### Data items
^^^^^^^^

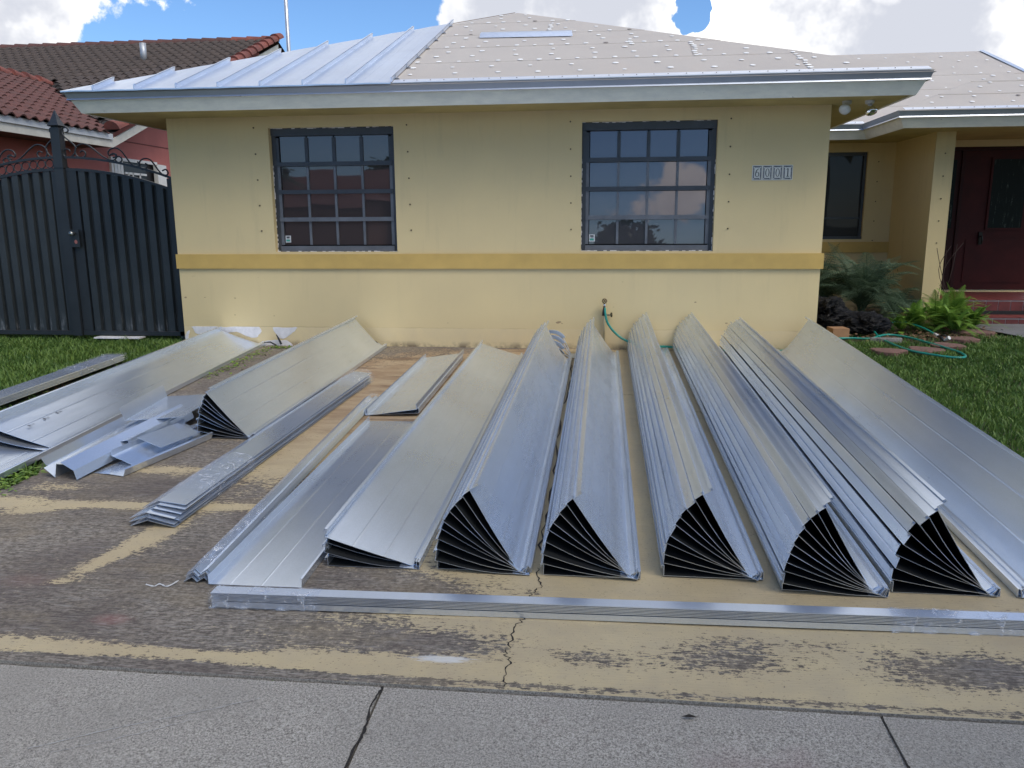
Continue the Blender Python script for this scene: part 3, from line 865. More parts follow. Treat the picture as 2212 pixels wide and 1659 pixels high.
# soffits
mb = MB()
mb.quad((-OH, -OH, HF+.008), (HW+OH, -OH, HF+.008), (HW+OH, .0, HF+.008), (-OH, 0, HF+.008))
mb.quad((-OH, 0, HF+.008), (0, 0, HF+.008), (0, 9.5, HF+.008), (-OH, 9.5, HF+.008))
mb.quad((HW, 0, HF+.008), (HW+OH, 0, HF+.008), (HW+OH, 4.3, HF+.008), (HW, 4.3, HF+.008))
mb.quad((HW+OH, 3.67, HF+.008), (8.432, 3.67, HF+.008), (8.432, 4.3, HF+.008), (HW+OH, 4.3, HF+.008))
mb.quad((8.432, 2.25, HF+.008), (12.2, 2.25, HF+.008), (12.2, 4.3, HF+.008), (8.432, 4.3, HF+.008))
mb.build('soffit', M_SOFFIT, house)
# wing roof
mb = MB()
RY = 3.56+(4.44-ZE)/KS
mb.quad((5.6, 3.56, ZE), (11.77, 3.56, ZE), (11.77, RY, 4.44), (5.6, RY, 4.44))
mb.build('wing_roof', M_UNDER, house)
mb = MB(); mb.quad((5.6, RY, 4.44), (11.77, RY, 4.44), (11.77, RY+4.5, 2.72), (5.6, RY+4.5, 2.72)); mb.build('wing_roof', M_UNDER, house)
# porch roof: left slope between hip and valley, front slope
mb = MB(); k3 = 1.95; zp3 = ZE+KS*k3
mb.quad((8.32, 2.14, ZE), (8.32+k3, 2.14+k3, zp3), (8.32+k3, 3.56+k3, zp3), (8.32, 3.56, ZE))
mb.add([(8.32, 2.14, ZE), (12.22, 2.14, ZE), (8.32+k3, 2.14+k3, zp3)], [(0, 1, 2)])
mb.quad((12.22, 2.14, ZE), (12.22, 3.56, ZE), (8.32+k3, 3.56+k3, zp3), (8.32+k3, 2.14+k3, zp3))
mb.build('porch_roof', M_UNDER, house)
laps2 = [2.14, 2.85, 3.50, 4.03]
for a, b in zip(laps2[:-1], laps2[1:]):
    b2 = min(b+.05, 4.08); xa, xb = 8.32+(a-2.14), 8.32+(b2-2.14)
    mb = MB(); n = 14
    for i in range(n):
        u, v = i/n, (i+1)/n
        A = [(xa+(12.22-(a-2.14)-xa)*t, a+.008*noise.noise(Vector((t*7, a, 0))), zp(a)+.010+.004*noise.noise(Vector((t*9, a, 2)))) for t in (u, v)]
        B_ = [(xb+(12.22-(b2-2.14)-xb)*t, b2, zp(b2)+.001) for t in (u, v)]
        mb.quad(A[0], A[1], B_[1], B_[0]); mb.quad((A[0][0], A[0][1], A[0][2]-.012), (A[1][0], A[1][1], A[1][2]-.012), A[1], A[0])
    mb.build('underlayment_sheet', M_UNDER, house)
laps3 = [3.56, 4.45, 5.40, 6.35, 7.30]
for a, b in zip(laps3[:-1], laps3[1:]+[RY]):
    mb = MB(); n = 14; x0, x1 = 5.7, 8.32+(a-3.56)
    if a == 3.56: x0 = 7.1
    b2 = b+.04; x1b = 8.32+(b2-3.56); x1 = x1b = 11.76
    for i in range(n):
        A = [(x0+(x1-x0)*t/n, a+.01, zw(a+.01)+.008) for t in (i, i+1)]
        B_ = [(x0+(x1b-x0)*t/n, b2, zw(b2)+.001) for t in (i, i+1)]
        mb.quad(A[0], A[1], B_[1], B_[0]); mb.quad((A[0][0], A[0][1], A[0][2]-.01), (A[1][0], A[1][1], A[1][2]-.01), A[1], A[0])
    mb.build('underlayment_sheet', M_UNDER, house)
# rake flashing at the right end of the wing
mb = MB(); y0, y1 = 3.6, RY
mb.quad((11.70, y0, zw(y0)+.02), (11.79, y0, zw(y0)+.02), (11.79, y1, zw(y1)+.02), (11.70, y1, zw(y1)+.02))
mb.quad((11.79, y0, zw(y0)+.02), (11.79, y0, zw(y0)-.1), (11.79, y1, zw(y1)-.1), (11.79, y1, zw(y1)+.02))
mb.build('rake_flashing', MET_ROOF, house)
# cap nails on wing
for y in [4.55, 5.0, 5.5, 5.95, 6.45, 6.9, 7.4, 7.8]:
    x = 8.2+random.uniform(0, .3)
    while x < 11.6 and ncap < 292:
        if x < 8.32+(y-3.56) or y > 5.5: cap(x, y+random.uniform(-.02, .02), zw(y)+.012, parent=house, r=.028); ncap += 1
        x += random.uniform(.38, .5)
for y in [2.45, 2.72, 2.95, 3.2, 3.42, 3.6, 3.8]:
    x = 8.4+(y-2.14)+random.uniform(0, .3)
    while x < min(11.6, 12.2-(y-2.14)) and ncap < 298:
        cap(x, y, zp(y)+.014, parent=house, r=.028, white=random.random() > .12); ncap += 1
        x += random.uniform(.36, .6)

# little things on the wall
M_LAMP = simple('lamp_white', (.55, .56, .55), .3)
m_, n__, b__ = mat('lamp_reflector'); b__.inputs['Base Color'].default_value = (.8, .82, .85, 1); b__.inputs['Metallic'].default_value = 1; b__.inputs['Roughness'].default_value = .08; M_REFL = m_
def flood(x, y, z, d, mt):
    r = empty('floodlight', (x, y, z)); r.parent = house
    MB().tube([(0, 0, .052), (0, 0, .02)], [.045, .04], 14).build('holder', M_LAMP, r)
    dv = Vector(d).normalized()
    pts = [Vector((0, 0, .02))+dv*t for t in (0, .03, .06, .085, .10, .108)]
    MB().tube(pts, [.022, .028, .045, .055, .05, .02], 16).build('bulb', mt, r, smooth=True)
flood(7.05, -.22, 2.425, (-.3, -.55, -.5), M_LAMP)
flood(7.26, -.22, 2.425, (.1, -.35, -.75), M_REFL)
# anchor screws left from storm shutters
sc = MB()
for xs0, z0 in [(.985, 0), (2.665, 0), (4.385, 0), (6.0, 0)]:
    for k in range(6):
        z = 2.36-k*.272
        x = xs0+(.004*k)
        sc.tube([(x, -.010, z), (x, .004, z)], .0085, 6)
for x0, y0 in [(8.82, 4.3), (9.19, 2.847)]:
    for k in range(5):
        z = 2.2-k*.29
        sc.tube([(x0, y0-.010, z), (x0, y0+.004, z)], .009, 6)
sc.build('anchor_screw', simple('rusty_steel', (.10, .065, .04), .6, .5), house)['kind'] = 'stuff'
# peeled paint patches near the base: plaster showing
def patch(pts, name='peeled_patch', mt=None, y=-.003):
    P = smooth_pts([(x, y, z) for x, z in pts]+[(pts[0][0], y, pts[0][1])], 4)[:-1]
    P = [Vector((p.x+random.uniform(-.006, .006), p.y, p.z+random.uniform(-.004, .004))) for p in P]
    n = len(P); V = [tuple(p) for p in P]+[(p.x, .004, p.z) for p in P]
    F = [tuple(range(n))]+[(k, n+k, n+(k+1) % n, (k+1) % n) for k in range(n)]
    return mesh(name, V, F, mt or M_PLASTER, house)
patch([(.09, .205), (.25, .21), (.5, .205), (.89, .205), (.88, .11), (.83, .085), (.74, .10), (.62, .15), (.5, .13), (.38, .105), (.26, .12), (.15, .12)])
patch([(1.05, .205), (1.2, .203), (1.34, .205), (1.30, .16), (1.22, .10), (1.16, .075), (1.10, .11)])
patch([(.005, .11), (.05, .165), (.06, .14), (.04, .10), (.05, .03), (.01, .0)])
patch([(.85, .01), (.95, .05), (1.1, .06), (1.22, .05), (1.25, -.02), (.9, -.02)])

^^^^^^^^

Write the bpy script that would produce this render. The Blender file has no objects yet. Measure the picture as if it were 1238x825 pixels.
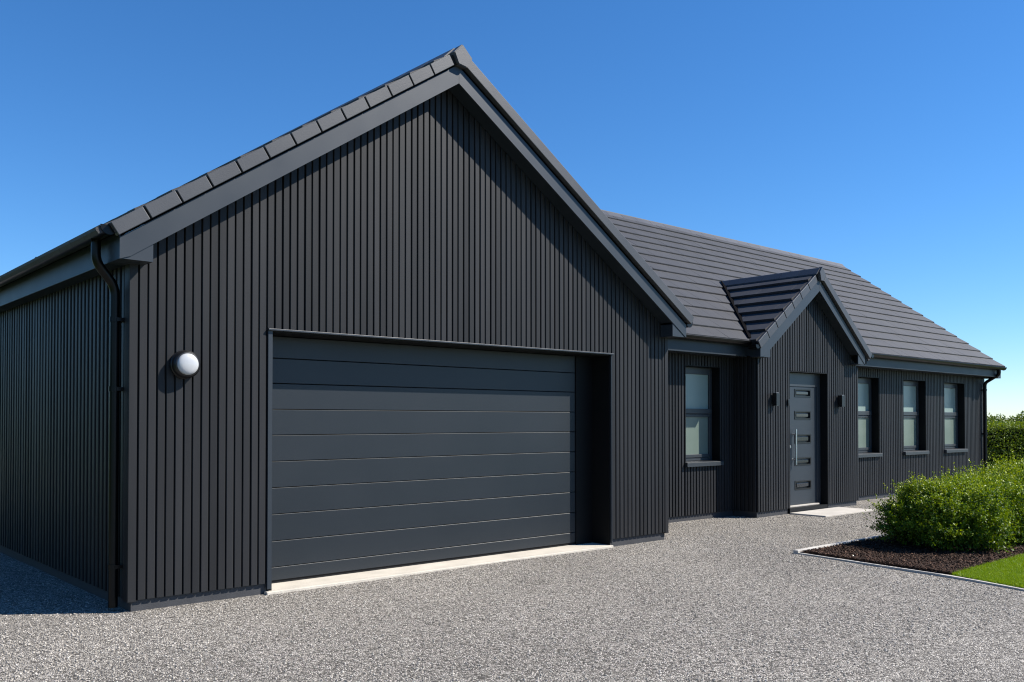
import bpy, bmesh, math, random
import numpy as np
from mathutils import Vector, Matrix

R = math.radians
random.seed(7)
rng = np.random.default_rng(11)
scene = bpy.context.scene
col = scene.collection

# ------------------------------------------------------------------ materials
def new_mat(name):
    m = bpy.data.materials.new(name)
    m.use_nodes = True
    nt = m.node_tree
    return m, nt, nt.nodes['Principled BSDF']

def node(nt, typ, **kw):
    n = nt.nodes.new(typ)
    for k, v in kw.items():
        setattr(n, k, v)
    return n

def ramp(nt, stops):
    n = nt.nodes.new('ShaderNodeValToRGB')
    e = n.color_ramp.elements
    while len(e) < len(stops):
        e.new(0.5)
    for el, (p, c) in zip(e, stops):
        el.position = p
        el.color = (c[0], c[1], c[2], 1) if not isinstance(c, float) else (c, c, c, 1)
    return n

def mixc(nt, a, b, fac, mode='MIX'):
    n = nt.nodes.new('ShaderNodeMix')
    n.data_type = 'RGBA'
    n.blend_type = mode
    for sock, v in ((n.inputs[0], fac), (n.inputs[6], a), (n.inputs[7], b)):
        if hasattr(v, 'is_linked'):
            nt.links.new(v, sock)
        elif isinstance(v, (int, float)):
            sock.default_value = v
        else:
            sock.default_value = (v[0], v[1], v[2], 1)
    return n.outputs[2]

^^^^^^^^

### WHAT TO PRODUCE
Gather each line holding the string "pixels".

### THE SOLUTION
Continue the Blender Python script for this scene: part 3, from line 865. More parts follow. Treat the picture as 2212 pixels wide and 1659 pixels high.
Write the bpy script that would produce this render. The Blender file has no objects yet. Measure the picture as if it were 1238x825 pixels.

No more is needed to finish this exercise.